Danielle Cass, a visiting associate professor of chemistry at Reed College, asked Crook County landowners on June 25 for permission to take small cores from juniper trees so her team can test annual tree rings for metals and look for historical signals in local groundwater.
Cass told the Crook County Board of Commissioners that groundwater supplies everyday drinking water and that local well testing is episodic and does not give a long-term record. “What we can imagine is if we have a tree…they’re storing [metals] in little chunks, in an annual basis,” she said, describing “phyto‑monitoring,” the practice of using plants as historical environmental records.
Cass said junipers are a good candidate because they are abundant in the region and tend to take water from deeper soil horizons and groundwater. The method uses a pencil‑diameter coring tool at about waist height; researchers typically collect two cores from each tree so one core can be used for dating and the other for chemical analysis.
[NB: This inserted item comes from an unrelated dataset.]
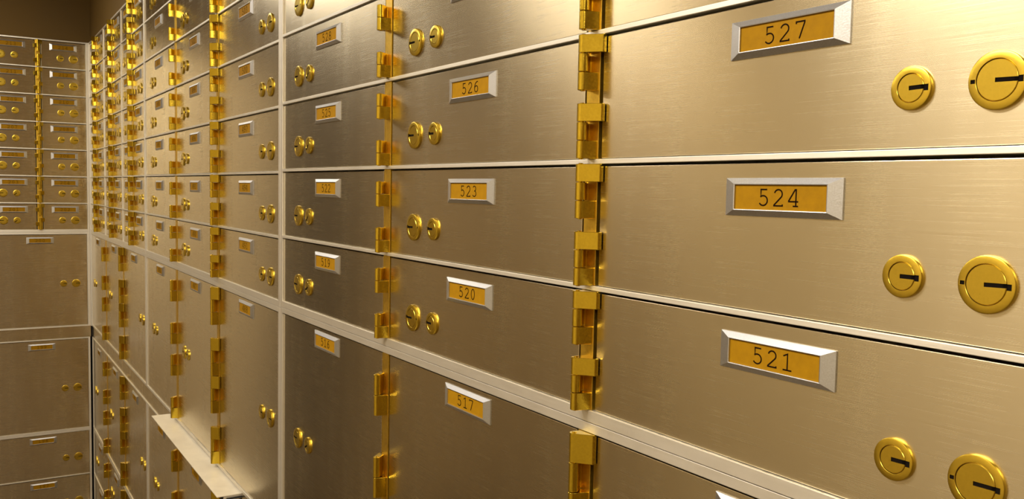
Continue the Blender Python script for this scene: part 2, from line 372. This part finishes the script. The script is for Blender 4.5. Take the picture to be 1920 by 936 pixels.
def upper_rows(h): return [(k * h + S / 2, (k + 1) * h - S / 2) for k in range(7)]
ORD = ['bottom', 'second', 'third', 'fourth', 'fifth', 'sixth', 'top']
SEC2 = (-.4600, -.0207); SEC3 = (-.9650, -.5269); 
def rowname(k): return 'top row' if k == 6 else ('lowest row' if k == 0 else ORD[k] + ' row up')
def three_wide(org, rz, width, h, bank, num0, xs, lk, seams):
    """xs: three columns (open x0,x1); lk: per column (big, small) x ; numbering like the photo"""
    e = {'bank': bank}
    R = upper_rows(h); x1, x2 = xs
    opens = [(.012, x1 - HW, 'R'), (x1 + HW, x2 - HW, 'R'), (x2 + HW, width - .012, 'L')]
    cn = ['left column', 'middle column', 'right column']
    tw = h * 7 + S / 2 + .0015
    g = 'deposit box cabinets'
    cabinet(org, rz, width, [k * h for k in range(1, 7)], None, -.0100, tw, 'silver upright frame holding the seven small rows of the %s' % bank, g, double=(x2,), singles=(x1,), rows=R, top=S + .0015 - .0, bottom=.0100 + S / 2)
    cabinet(org, rz, width, [], None, -.4674, -.0106, 'silver frame round the three tall boxes of the %s' % bank, g, double=(x2,), singles=(x1,), rows=[SEC2], top=.0101, bottom=.0070, big=True)
    cabinet(org, rz, width, [], None, -.9735, -.5220, 'silver lower frame with three tall boxes of the %s' % bank, g, double=(x2,), singles=(x1,), rows=[SEC3], top=.0049, bottom=.0085, big=True)
    S4 = [(-1.1968, -.9825), (-1.4170, -1.2016)]
    cabinet(org, rz, width, [-1.1992], None, -1.4250, -.9742, 'silver bottom frame with two short rows of the %s' % bank, g, double=(x2,), singles=(x1,), rows=S4, top=.0083, bottom=.0080, big=True)
    for k in range(7):
        for c in range(3):
            a, b, sd = opens[c]; z0, z1 = R[k]
            n = str(num0 + 3 * k + c)
            deposit_box(org, rz, a, b, z0, z1, sd, n, box_label(n, bank, rowname(k) + ' of seven', cn[c]), 'deposit boxes of the ' + bank, lk[c], k * h + .0955, k * h + .0435)
    for c in range(3):
        a, b, sd = opens[c]; n = str(num0 - 3 + c)
        deposit_box(org, rz, a, b, SEC2[0], SEC2[1], sd, n, box_label(n, bank, 'tall door under the small rows', cn[c], True), 'tall deposit boxes of the ' + bank, lk[c], -.0445, -.2480)
        n = str(num0 - 6 + c)
        deposit_box(org, rz, a, b, SEC3[0], SEC3[1], sd, n, box_label(n, bank, 'tall door below the shelf band', cn[c], True, True), 'tall deposit boxes of the ' + bank, lk[c], -.5600, -.7650)
        for j, (z0, z1) in enumerate(S4):
            n = str(num0 - 9 - 3 * j + c)
            deposit_box(org, rz, a, b, z0, z1, sd, n, box_label(n, bank, ['upper', 'lower'][j] + ' of the two bottom rows', cn[c], False, True), 'low deposit boxes of the ' + bank, lk[c], [-1.0150, -1.2350][j], [-1.1080, -1.3250][j])
    base(org, rz, width, bank)
READ = set(str(i) for i in (516, 517, 519, 520, 521, 522, 523, 524, 525, 526, 527, 528))
def box_label(n, bank, row, col, tall=False, low=False):
    if n in READ: 
        if tall: return 'tall brushed steel deposit box numbered %s, under the thick silver band' % n
        return 'short brushed steel deposit box numbered %s on an amber card' % n
    return 'brushed steel deposit box, %s, %s, %s' % (row, col, bank)
def base(org, rz, width, bank):
    t = empty('deposit_box_plinth', (org[0], org[1], 0), rz, 'dark recessed plinth under the %s' % bank, 'plinth', 'plinths')
    bm = bmesh.new(); box(bm, 0.01, width - .01, .03, .23, 0, org[2] - 1.4250, .002); box(bm, 0.002, width - .002, -.003, .24, org[2] - 1.4425, org[2] - 1.4255, .001); obj('plinth_panel', bm, FRAME, t)
def shelf_band(org, rz, width, bank, pulled=None):
    """blank metal rail between the second and third section with its slide-out shelf"""
    t = empty('shelf_rail', (org[0], org[1], org[2] - .5215), rz, 'blank steel rail for the pull-out shelf of the %s' % bank, 'rail', 'shelf rails')
    bm = bmesh.new()
    H = .5215 - .4680
    if pulled is None: box(bm, 0, width, 0, .069, .0003, H, .0005)
    else:
        a, b = pulled
        box(bm, 0, a - .003, 0, .069, .0003, H, .0005); box(bm, b + .003, width, 0, .069, .0003, H, .0005)
        box(bm, a - .003, b + .003, 0, .069, .0003, H - .024, 0)
    obj('rail_panel', bm, STEEL, t)
    return t

# nearest bank, very slightly turned in the wall
R_RZ = math.atan(.015416)
ORG_R = (U3, 0, Z0 + .0016)
three_wide(ORG_R, R_RZ, 1.465, .1279, 'nearest bank', 519, (.489, .979),
           [(.098, .154), (.577, .636), (1.3885, 1.330)], None)
shelf_band(ORG_R, R_RZ, 1.465, 'nearest bank')
# middle bank
ORG_M = (U2, 0, Z0)
three_wide(ORG_M, 0, W - .0012, .127, 'middle bank', 489, (.5040, .9985),
           [(.132, .180), (.605, .655), (1.431, 1.370)], None)
shelf_band(ORG_M, 0, W - .0012, 'middle bank', (.399, 1.209))
t = empty('pull_out_shelf', (U2 + .804, 0, Z0 - .4890), 0, 'cream pull-out writing shelf sticking out of the steel rail', 'shelf')
bm = bmesh.new(); box(bm, -.405, .405, -.055, .069, .0145, .0170, .0008); obj('shelf_board', bm, SHELFM, t)
bm = bmesh.new(); 
for s_ in (-1, 1): box(bm, s_ * .4010 - .003, s_ * .4010 + .003, -.040, .069, .0050, .0146, .0005)
obj('shelf_edge', bm, FRAME, t)
bm = bmesh.new()
for s_ in (-1, 1): box(bm, s_ * .3945 - .003, s_ * .3945 + .003, -.045, .069, .0035, .0110, .0005); box(bm, s_ * .4055 - .0008, s_ * .4055 + .0008, -.034, .060, .0065, .0105, .0002)
obj('slide_runner', bm, DARK, t)

# far bank: three narrow two-column cabinets over three-column lower sections
ORG_L = (U1, 0, Z0)
w2 = (W - .003) / 3
fn = ['left', 'centre', 'right']
R7 = upper_rows(.127)
def two_wide(org, rz, width, bank, num0, lk, ul=.0055):
    xm = width / 2
    cabinet(org, rz, width, [k * .127 for k in range(1, 7)], None, -.0100, 7 * .127 + S / 2 + .0015, 'narrow silver frame with two columns of small boxes, %s' % bank, 'deposit box cabinets', up_l=ul, up_r=ul, double=(xm,), rows=R7, top=S + .0015, bottom=.0100 + S / 2)
    for k in range(7):
        for c in range(2):
            a, b, sd = ((ul, xm - HW, 'R'), (xm + HW, width - ul, 'L'))[c]
            n = str(num0 + 2 * k + c); L = lk if c else None
            l2 = (width - lk[0], width - lk[1]) if c else (lk[0], lk[1])
            deposit_box(org, rz, a, b, R7[k][0], R7[k][1], sd, n, 'small steel deposit box, %s, %s column, %s' % (rowname(k), ['left', 'right'][c], bank), 'small deposit boxes of the ' + bank, l2, k * .127 + .0965, k * .127 + .0460)
for i in range(3):
    two_wide((U1 + i * w2 + (.0 if i else .0), 0, Z0), 0, w2 - .0008, '%s cabinet of far bank' % fn[i], 401 + i * 14, (.068, .122))
def lower_three(org, width, bank):
    g = 'deposit box cabinets'; x1, x2 = .504, .9985
    opens = [(.012, x1 - HW, 'R'), (x1 + HW, x2 - HW, 'R'), (x2 + HW, width - .012, 'L')]; cn = ['left column', 'middle column', 'right column']
    lk = [(.100, .155), (.600, .655), (1.431, 1.370)]
    S4 = [(-1.1968, -.9825), (-1.4170, -1.2016)]
    cabinet(org, 0, width, [], None, -.4674, -.0106, 'silver frame round the three tall boxes of the %s' % bank, g, double=(x2,), singles=(x1,), rows=[SEC2], top=.0101, bottom=.0070, big=True)
    cabinet(org, 0, width, [], None, -.9735, -.5220, 'silver lower frame with three tall boxes of the %s' % bank, g, double=(x2,), singles=(x1,), rows=[SEC3], top=.0049, bottom=.0085, big=True)
    cabinet(org, 0, width, [-1.1992], None, -1.4250, -.9742, 'silver bottom frame with two short rows of the %s' % bank, g, double=(x2,), singles=(x1,), rows=S4, top=.0083, bottom=.0080, big=True)
    for c in range(3):
        a, b, sd = opens[c]
        deposit_box(org, 0, a, b, SEC2[0], SEC2[1], sd, str(398 + c), box_label('', bank, 'tall door under the small rows', cn[c]), 'tall deposit boxes of the ' + bank, lk[c], -.0445, -.2480)
        deposit_box(org, 0, a, b, SEC3[0], SEC3[1], sd, str(395 + c), box_label('', bank, 'tall door below the shelf rail', cn[c]), 'tall deposit boxes of the ' + bank, lk[c], -.5600, -.7650)
        for j, (z0, z1) in enumerate(S4):
            deposit_box(org, 0, a, b, z0, z1, sd, str(392 - 3 * j + c), box_label('', bank, ['upper', 'lower'][j] + ' of the two bottom rows', cn[c]), 'low deposit boxes of the ' + bank, lk[c], [-1.0150, -1.2350][j], [-1.1080, -1.3250][j])
    base(org, 0, width, bank)
lower_three(ORG_L, W - .0012, 'far bank')
shelf_band(ORG_L, 0, W - .0012, 'far bank')

# end wall bank
EW = .4230; EO = (U1 - .0035, -.0075 - EW, Z0)
two_wide(EO, math.pi / 2, EW, 'end wall bank', 201, (.062, .117), ul=.009)
def end_low():
    rz = math.pi / 2; w_ = EW - .0035; g = 'deposit box cabinets'
    S4 = [(-1.1945, -.9825), (-1.4170, -1.2000)]
    for z0, z1, tp, bt, rows, bars, nm in ((-.4674, -.0106, .0101, .0070, [SEC2], [], 'silver frame of the uppermost wide box, end wall bank'),
                               (-.9735, -.5220, .0049, .0085, [SEC3], [], 'silver frame round the wide box under the end wall rail'),
                               (-1.4250, -.9742, .0083, .0080, S4, [-1.1968], 'silver bottom frame with two wide boxes of the end wall bank')):
        cw = EW if z1 > -.1 else w_
        t = cabinet(EO, rz, cw, bars, None, z0, z1, nm, g, up_l=.010, up_r=cw - (w_ - .009), top=tp, bottom=bt, rows=rows, big=True)
        for a, b in rows: hinges(t, .0120, a - z0, b - z0, False, True)
    L = [(EW - .062, EW - .116, EW - .213)] * 3
    nm = ['uppermost wide door', 'wide door under the blank rail', 'wide door just below the double silver bar', 'lowest wide door']
    for i, (z0, z1, lz, kz) in enumerate(((*SEC2, -.0500, -.2570), (*SEC3, -.5580, -.7650), (*S4[0], -1.0120, -1.1070), (*S4[1], -1.2320, -1.3250))):
        deposit_box(EO, rz, .022, w_ - .009, z0, z1, 'L', str(200 - i), 'brushed steel deposit box, %s, end wall bank' % nm[i], 'wide deposit boxes of the end wall', L[0], lz, kz)
    base(EO, rz, w_, 'end wall bank')
end_low()
shelf_band(EO, math.pi / 2, EW, 'end wall bank')
# tall corner post between the two walls
bm = bmesh.new(); box(bm, U1 - .24, U1 - .001, -.0066, .24, Z0 - .4690, Z0 + .8935, .0005)
struct('trim_1', bm, FRAME)
bm = bmesh.new(); box(bm, U1 - .24, U1 - .001, -.0030, .24, 0, Z0 - .4695, .0005); struct('corner_gap_shade', bm, DARK)  # dark filler below the post, coloured as the shade in the corner gap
Cass said published studies show coring does not harm trees when performed properly.
She described limited preliminary results from two short cores collected in October 2024 that extend back only to about 2015. Those small samples show differences between a valley site (Site 1) and a higher site (Site 2) for manganese and aluminum in some recent rings, including a rise around 2020–2022 and a drop in 2023–2024, but Cass emphasized the dataset is too small to draw conclusions. “I’m very, very much take this with a grain of salt…we need a lot more samples,” she said.
Cass said environmental factors such as drought or changes in groundwater level can affect uptake and ring width; the team plans to compare ring chemistry with local hydrologic records. She asked landowners with junipers or recently cut juniper logs to contact her via email, phone, or the project form; she also said the team can collect well water samples to strengthen correlations. She added she will share results with the community when analyses are available.
No formal county action was taken; the presentation was a request for voluntary participation and for staff to help notify landowners.